Once again, a federal court has ruled against the Trump administra­tion's temporary ban on admission into the United States of refugees and citizens of six majority-Muslim countries. And once again, the Justice Department is appealing the ruling to the Supreme Court — this time arguing that the government should not have to exclude from the ban grandparen­ts or other close family members of people within the United States, along with refugees sponsored by American resettleme­nt organizati­ons, while the case is pending before the court.

It's not clear what the Justice Department hopes to gain by appealing this injunction against Trump's executive order, as the Supreme Court was already set to hear arguments on the ban's legality on Oct. 10. What's more, a significan­t portion of the ban will likely have expired by that date — and the rest before the justices can even rule on the case.

Trump's order halts entry into the United States by citizens of the six banned countries for 90 days and suspends refugee admissions for 120 days. After courts blocked the ban, Trump clarified that these clocks would begin ticking as soon as the policy was allowed to go into effect.

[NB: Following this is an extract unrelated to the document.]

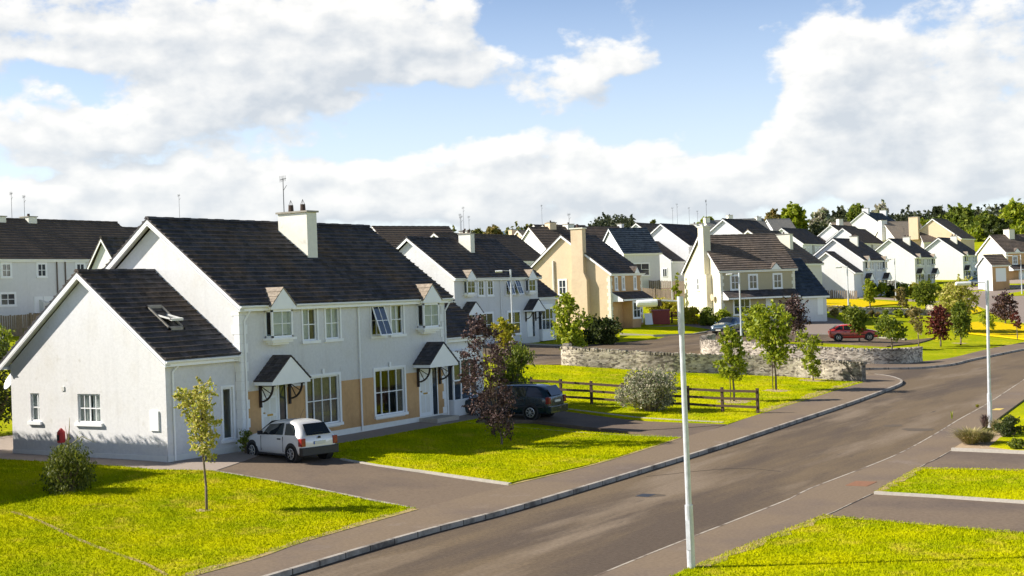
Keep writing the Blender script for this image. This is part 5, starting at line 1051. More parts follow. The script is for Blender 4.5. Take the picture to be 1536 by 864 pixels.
p = GP(8, 600); bush('tall_shrub', 'tall dark green shrub at the left edge behind the satellite dish', 'shrub', atz(-22, 650, .25), 3.4, 3.4, 4.3, 'lf_dark', n=7000, leaf=.08, clumps=30)
p = atz(18, 560, 1.0); bush('golden_shrub', 'yellow green bush under the board fence at the left edge', 'shrub', atz(0, 560, 1.4), 3.6, 3, 2.6, 'lf_green', n=5000, leaf=.10, clumps=18)
hedge = 'hedge bushes along the front of the cream house'
for i, (px, py, w_, top, m_) in enumerate([(985,474,26,447,'lf_yel'),(1008,476,26,450,'lf_yel'),(1038,485,30,461,'lf_yel'),(1062,487,26,463,'lf_mid'),(1084,487,24,466,'lf_green')]):
    p = GP(px, [472,473,484,487,488][i]); bush('hedge_bush', ['yellow flowering bush above the red tank','yellow green bush between the near lamp post and the red tank','pale hedge bush at the foot of the cream gable','dark hedge bush by the bonnet of the blue car','green hedge bush behind the roof of the blue car'][i], 'bush', p, w_*mpp(p)*1.25, 2.2, hh(px, top, p), m_, n=2200, leaf=.12, group=hedge)
hedge2 = 'clipped hedge row in front of the white pairs'
for i in range(13):
    px = 1222+i*16.5; p = GP(px, 446-i*.2+(2 if i % 2 else 0)); p = GP(px, 444); hb = hh(px, 423+(i*7 % 5), p)
    bush('hedge_bush', '%s bush of the low hedge row in front of the far white houses' % ['leftmost','second','third','fourth','fifth','sixth','seventh','eighth','ninth','tenth','eleventh','twelfth','rightmost'][i], 'bush', p, 21*mpp(p), 2.6, max(1.6, hb), ['lf_mid','lf_green','lf_dark','lf_mid','lf_yel'][i % 5], n=1500, leaf=.17, group=hedge2, clumps=12)
hedge3 = 'low hedge behind the red car'
for i in range(9):
    px = 1215+i*19; p = GP(px, 473+ (i % 3)*1.0); bush('hedge_bush', '%s low bush along the drystone edge behind the red car' % ['leftmost','second','third','fourth','fifth','sixth','seventh','eighth','last'][i], 'bush', p, 22*mpp(p), 1.6, 11*mpp(p)*(1.1 if i < 4 else .8), ['lf_mid','lf_green','lf_autumn'][i % 3], n=700, leaf=.13, group=hedge3, clumps=9)
def shade_hedge(label, x0, x1, y0, y1, h):  # unseen hedge added as a shadow caster for gable foot and lawn
    root = empty('shade_hedge', ((x0+x1)/2, (y0+y1)/2, 0), 0, label, 'hedge'); hx_, hy_ = (x1-x0)/2, (y1-y0)/2
    MB().box(-hx_+.12, hx_-.12, -hy_+.12, hy_-.12, -.3, h-.02).build('shadow_block', M['clay'], root); n = int(2600*(hx_+hy_)); root['kind_'] = 0; del root['kind_']; p = RNG.uniform(-1, 1, (n, 3)); ax = RNG.choice(3, n, p=[.35, .35, .3]); p[np.arange(n), ax] = np.sign(p[np.arange(n), ax])  # solid block added inside so the cast shade gets a clean edge
    p = p*np.array([hx_, hy_, h/2])+np.array([0, 0, h/2])+RNG.normal(0, .03, (n, 3)); leaves_mesh('foliage', p, .06, M['lf_dark'], root)
shade_hedge('tall dark hedge added unseen outside the left edge to shade the foot of the nearest gable', -52, -40.0, 28.0, 29.2, 5.5)
shade_hedge('tall dark hedge added unseen outside the left edge to shade the left lawn', -42.0, -38.5, 14.0, 27.0, 5.35)
tree('garden_tree', 'green garden tree just outside the lower left corner, its shadow on the lawn', 'tree', (-25.6, 13.2, -.3), 4.2, 1.2, 2.6, 'lf_mid', n=1800, leaf=.09)
bush('clipped_shrub', 'dark clipped hedge at the right edge of the planting bed', 'shrub', GP(1516, 652), 2.4, 1.2, .62, 'lf_dark', n=4200, leaf=.035, clumps=24, rot=R(-75))
bush('clipped_shrub', 'low rounded green shrub at the bottom right of the planting bed', 'shrub', GP(1527, 672), .9, .8, .30, 'lf_mid', n=1700, leaf=.03, clumps=14)
bush('heather', 'small dark green mound of heather at the foot of the right lamp post', 'shrub', GP(1479, 652), .52, .5, .26, 'lf_dark', n=1500, leaf=.022, clumps=12)
def tuft(label, pos, w, h, n, m='straw', name='ornamental_grass'):
    mb = MB(); rr_ = random.Random(n)
    for i in range(n):
        a = rr_.uniform(0, 6.28); r_ = w/2*rr_.uniform(.1, 1); b = Vector((math.cos(a)*r_*.35*rr_.random(), math.sin(a)*r_*.35*rr_.random(), 0)); t = Vector((math.cos(a)*r_, math.sin(a)*r_, h*rr_.uniform(.35, 1))); mid = (b+t)/2+Vector((0, 0, h*.25)); s = Vector((-math.sin(a), math.cos(a), 0))*.012
        mb.poly([b-s, b+s, mid+s, mid-s]); mb.poly([mid-s, mid+s, t])
    o = mb.build(name, M[m]); o.location = pos; return tag(o, label, 'plant')
tuft('tan and brown clump of ornamental grass left of the planting bed corner', GP(1456, 665), 1.9, .55, 900)
tuft('second straw coloured grass clump right behind the first, above the pale kerb', GP(1478, 663), 1.3, .42, 500)
tuft('dark red spiky plant at the foot of the right lamp post', GP(1478, 642), .7, .55, 160, 'lf_purple', 'spiky_plant')
tuft('dry straw twigs in the bed right of the right lamp post', GP(1496, 648), 1.1, .5, 260, 'straw', 'dry_plant')
tuft('weed tuft growing in the gutter left of the right lamp post', GP(1466, 611), .35, .16, 60, 'lf_yel', 'weed'); tuft('tiny upright weed in the road edge farther left', GP(1428, 628), .15, .35, 20, 'lf_green', 'weed')
# trees behind the estate
far = [('round pale green tree left of the hill wood behind the second pair',620,366,352,40,520,'lf_far'),('bushy yellow green tree over the second pair chimney',742,362,341,36,420,'lf_autumn'),('grey green round tree behind the second pair roof',795,356,341,26,560,'lf_far'),('olive tree just left of the tan house',716,360,345,28,500,'lf_far'),('yellowish small tree over the pale tan roofs',835,352,340,22,420,'lf_autumn'),
 ('lone thin tree on the skyline left of the white gables',980,345,332,14,420,'lf_far'),('low flat topped tree clump left of the skyline chimneys',1062,356,330,30,430,'lf_green'),('small tree between the two grey roofs',1088,350,334,20,430,'lf_mid'),('dark feathery tree between grey house and lime tree',1130,349,332,22,430,'lf_mid'),
 ('yellow green tree on the skyline left of the tallest one',1160,350,318,26,440,'lf_autumn'),('tall yellow green tree behind the two pale roofs',1192,356,310,46,440,'lf_green'),('sparse airy tree behind the single pale chimney',1235,348,315,34,470,'lf_grey'),
 ('dark blue green tree left of the hill house',1262,346,317,30,520,'lf_fardark'),('broad round green tree nearest the hill house left chimney',1287,350,311,36,470,'lf_mid'),('airy tree showing above the hill house roof',1322,340,309,34,520,'lf_grey'),
 ('tall dark tree crown above the beige gable',1408,352,313,30,470,'lf_fardark'),('big rounded green tree behind the beige gable',1442,366,315,54,430,'lf_mid'),('lime green tree under the big rounded tree',1385,362,336,44,400,'lf_green'),('bright green tree right of the beige gable',1462,382,350,50,360,'lf_green'),
 ('dark green tree left of the far right wood',1480,372,327,50,400,'lf_mid'),('bright tall green tree at the right edge of the wood',1523,372,311,56,380,'lf_green'),('dark green tree above the cream house chimney',1500,372,333,44,360,'lf_dark'),('green tree behind the right chimney of the cream house',1535,385,340,50,330,'lf_green'),('rounded grey green tree at the top of the wood',1495,345,321,40,520,'lf_far'),('brownish tree on the wood skyline',1465,345,323,36,540,'lf_autumn')]
for lab, px, pb, pt, wpx, D, m_ in far:
    s = D/FPX; d = ray(px, pb); z0 = HC+d.z*D; gz = T(d.x*D, d.y*D); zt = HC+ray(px, pt).z*D; zb = min(gz, zt-6)
    tree('tree', lab, 'tree', (d.x*D, d.y*D, zb), zt-zb, max(.8, (zt-zb)*.12), wpx*s, m_, n=3400 if m_ != 'lf_grey' else 1500, leaf=.0017*D, trunk=.22, clumps=22, group='trees on the skyline behind the estate', cr=.25)
def woods(name, pts, D0, D1, m, n, leaf, hmin=5, hmax=12):
    """a far wood that reads as one mass: pts (px, skyline py)"""
    cs = []; rs = []
    for i in range(n):
        px = RNG.uniform(pts[0][0], pts[-1][0]); py = np.interp(px, [p[0] for p in pts], [p[1] for p in pts]); D = RNG.uniform(D0, D1); d = ray(px, py+RNG.uniform(1, 9)); g = T(d.x*D, d.y*D); z1 = HC+d.z*D
        z = RNG.uniform(min(max(g, z1-14), z1-1), z1); cs.append((d.x*D, d.y*D, z)); rs.append(RNG.uniform(.5, 1.0)*D*.008)
    o = leaves_mesh(name, clump_points(n*80, cs, rs, .9), leaf, M[m]); o['kind'] = 'stuff'; tag(o, 'far wood of mixed trees on the hill behind the houses', 'wood'); return o
woods('far_wood', [(1225,338),(1260,326),(1290,322),(1330,334),(1360,322),(1400,324),(1440,324),(1480,324),(1536,316),(1620,312)], 430, 560, 'lf_fardark', 480, .85)
woods('far_wood', [(1340,345),(1380,345),(1420,338),(1470,345),(1536,334),(1620,330)], 380, 440, 'lf_mid', 260, .75)
woods('far_wood', [(600,360),(660,356),(700,352),(760,350),(830,352),(880,352),(960,356),(1050,352)], 560, 760, 'lf_far', 260, 1.2)
woods('hill_wood', [(885,352),(893,340),(905,333),(925,336),(945,333),(957,344),(968,352)], 700, 760, 'lf_fardark', 240, 1.0)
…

Because the Supreme Court lifted in part the lower- court injunction­s against the order on June 26, the refugee ban will expire in late October, and the entry ban at the end of September.

As a matter of law, the Supreme Court can't rule on a case that no longer presents an ongoing issue. Yet the Justice Department hasn't given any indication of awareness that the court might well dismiss the case without deciding whether the ban is legal. Not only is the department now battling over an injunction on a policy that likely expires in two weeks, but its opening brief before the Supreme Court didn't even address the issue.

If the White House wants to keep the case alive, Trump could declare that the clock has yet to start with respect to those immigrants and refugees with "bona fide" connection­s to the United States, for whom the ban has remained on pause. Or he might extend the order on the grounds that the government has been unable to conduct reviews of vetting procedures — ostensibly what the halt in travel was meant to allow — without the ban fully in place. He could even issue a new ban or make the existing order permanent.

Yet the government's best option would be to allow time to run out on an executive order lacking in any security benefit to justify its cruelty. Permitting the ban to expire would let the administra­tion save face while avoiding the risk of a damaging Supreme Court decision that could not only strike down the order but also place lasting constraint­s on presidenti­al power over immigratio­n and national security. Let's hope that, despite its choice to appeal the injunction, the Justice Department's silence on the ban's expiration is a sign that the government recognizes the opportunit­y to take the graceful way out.